Later, during my participation as a professor in the Master’s program in historical studies and socio-cultural anthropology of Cuba at the University of Cienfuegos, which was successfully completed by Yoelkis, I learned in detail all that they have worked to sow and harvest, step by step, the fruits to continue forward.

It is very true that all this takes intense management and knowing how to knock on many doors so that ideas and proposals are opened and passed on. Misunderstandings, mistrust and doubts are also true, but in the end it is necessary to have the tenacity and demonstrative capacity that, with the commitment of enthusiastic people, can always be counted on. This Alley has been the scene of countless manifestations, both the charming rumba matancera of the neighborhood and the one brought from the deep rurality that sounds different, but it is as rumba as the city one. Who would have thought then that rumba has been first declared cultural heritage of the Cuban nation and then it has reached the recognition of world heritage?

El Callejón has served as headquarters and general production in Cuba for Timbalaye’s annual rumba tour and has contributed to socializing this manifestation in very diverse places in the country. With the rumba and as part of it, artistic expressions of the Cuban religions of African roots have paraded through the Alley, from their most rational carriers to the new generations that make these practices their own. All this has facilitated international cooperation and national recognition.

From the heart of the Alley, new proposals have come out so that the rational manifestations of the Cuban culture in Matanzas have been recognized with the Prize Memoria Viva, conferred annually by the Cuban Institute of Cultural Research Juan Marinello of the Ministry of Culture. No matter that it is a symbolic and moral prize, the importance lies in the fact that the living patrimonial goods, those that combine knowledge and doings of many generations, must be protected and safeguarded from oblivion and laziness, so that the sense of cultural continuity goes on in new carriers. This is a very laudable way of defending the nation from amnesia, an issue that is extremely topical at this time. It is also a source of pride for those who have dedicated so many years of work and for the authorities who have supported them.

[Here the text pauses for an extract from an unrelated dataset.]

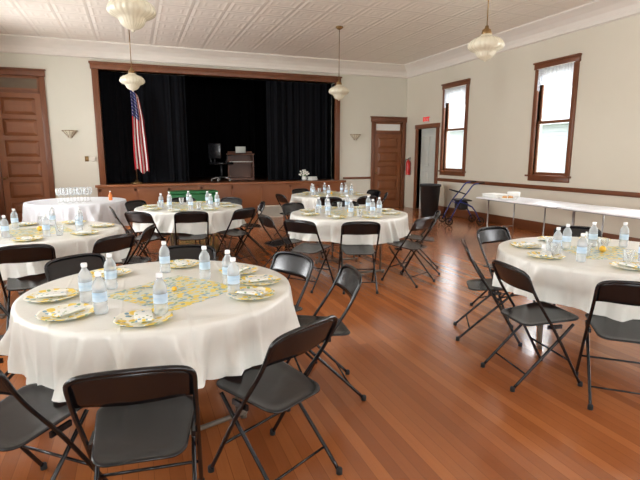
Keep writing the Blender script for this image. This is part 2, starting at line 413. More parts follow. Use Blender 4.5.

At times like these, with the change of era that the 21st century has implied, with the implementation of world policies characteristic of globalizing neo-liberalism and at the same time flattening identities, in the face of banality as a passive existential attitude and in the face of the sombre conception of living “the here and now”, a socio-cultural project like this represents the opposite.

El Callejón de las Tradiciones achieves the harmonious combination of history and memory, which means preserving a dynamic and changing cultural identity, which recognizes the rich cultural diversity of the country, one of its great strengths, and makes it known to an audience of its own and to other countries.

With regard to memory, let us remember that tradition, although it is nourished by past experience; that is, its historical reference, is not sustained in the past, but is projected in the present/future dimension. This implies a constant renewal and evaluation without blurring its raison d’être.

For this reason, the Alley of Traditions has creatively incorporated new information and communication technologies, has been placed in sites of international interest (in various languages), especially those associated with cultural tourism such as Tripadvisor to evaluate its quality and performance, along with a high presence on the Web[1].

They have demonstrated that, without losing their memory, with a strong dose of creativity, it is possible to do sustainable community work and to involve the population that benefits, while at the same time participating intensely in giving it a sense of continuity to confirm that the Alley of Traditions of the Afro-Atena Integration, Intervention, and Socio-Cultural Transformation Project is a national reference and is very well positioned in other latitudes.